2.なぜ「部下を思い通りに」ではダメなのかを学ぶ

 2冊目は、『産業人の未来』という初期の本を選びました。80年以上前に書かれた本ですが、この本を読むと、ドラッカーが「なぜ、マネジメントの研究を始めたのか?」。あるいは、「なぜ、支配によるマネジメントがNGなのか?」についてのルーツを学び取ることができます。

 ヒトコトでまとめてしまえば、その答えは「私たちひとりひとりが、自由を実感して生きていくために」です。現代社会においては、大半の人が何らかの産業・会社・組織に従事して人生を歩んでいきます。こうした人々=「産業人」がどうすれば自由を実感しながら日々を過ごしていけるかという問題意識から、ドラッカーは会社組織やマネジメントに研究対象を移していきました。

『産業人の未来』が書かれて80年以上経った「未来」を、今まさに私たちは「現在」として生きています。「どうすれば、自分自身や部下がより自由を実感して働けるか?」という問いを立てて日々マネジメント業務に従事していれば、どんな課題や悩みにもドラッカーが応えてくれるはずです。
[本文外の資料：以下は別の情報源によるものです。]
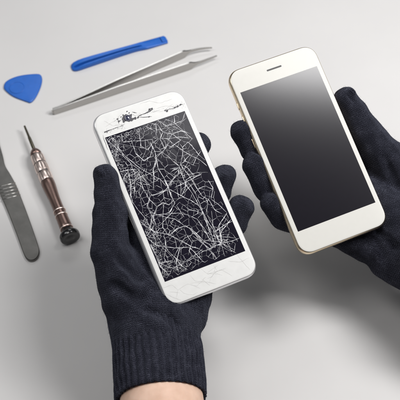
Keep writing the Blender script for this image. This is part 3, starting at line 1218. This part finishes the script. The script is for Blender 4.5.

ドラッカーの根本的な問題意識とつながり、ドラッカーとシンクロするための1冊として、ぜひ読んでみてください。

3.現代への「時代認識」を深める

 最後の3冊目は、『ネクスト・ソサエティ』です。この本も2002年刊行のため、すでに私たちは「ネクスト」ソサエティを「今の」社会として生きています。20年前にこの本を読んだ当時、私は「これからかつてなく自由だけど厳しい時代が来るんだな」というメッセージを受け取りました。

「ネクスト・ソサエティは3つの特徴がある」とドラッカーは言っていて、それぞれ「いかなる境界もない」「上方への移動が自由な」「成功と失敗の併存する」社会となります。

 確かに、デジタル技術が高度に進展した現代において、私たちは「境界なく」いくらでも学び、成長することが可能です。その結果、自由にキャリアを選択し、挑戦することができるようになりました。これが2つめの「上方への移動が自由」に対応します。

 一方で、誰もが参入できるため競争は激しくなり、自由に挑戦はできても、成功することや成功し続けることは大変になってくる。また、失敗した時の個々人の捉え方や、組織・社会としての受け皿、心のケアも重要になってきます。まさに、「成功と失敗が併存する」社会を私たちは生きているわけです。

 いずれにせよ、最初期から最晩年に至るまで、ドラッカーのキーワードは一貫して「一人でも多くの人が、どうすれば自由を実感して生きていけるか?」にあります。ここを見失わなければ、他のドラッカーの著作も十分に読み解いていけるはずです。

 以上、「自由」を軸にしてドラッカー本を3冊ガイドしてみました。マネジメントとして、管理職として、日々の課題や悩みにどう対処していくか。今回のブックガイドが、今後に向けた良い契機となっていくことを願っています。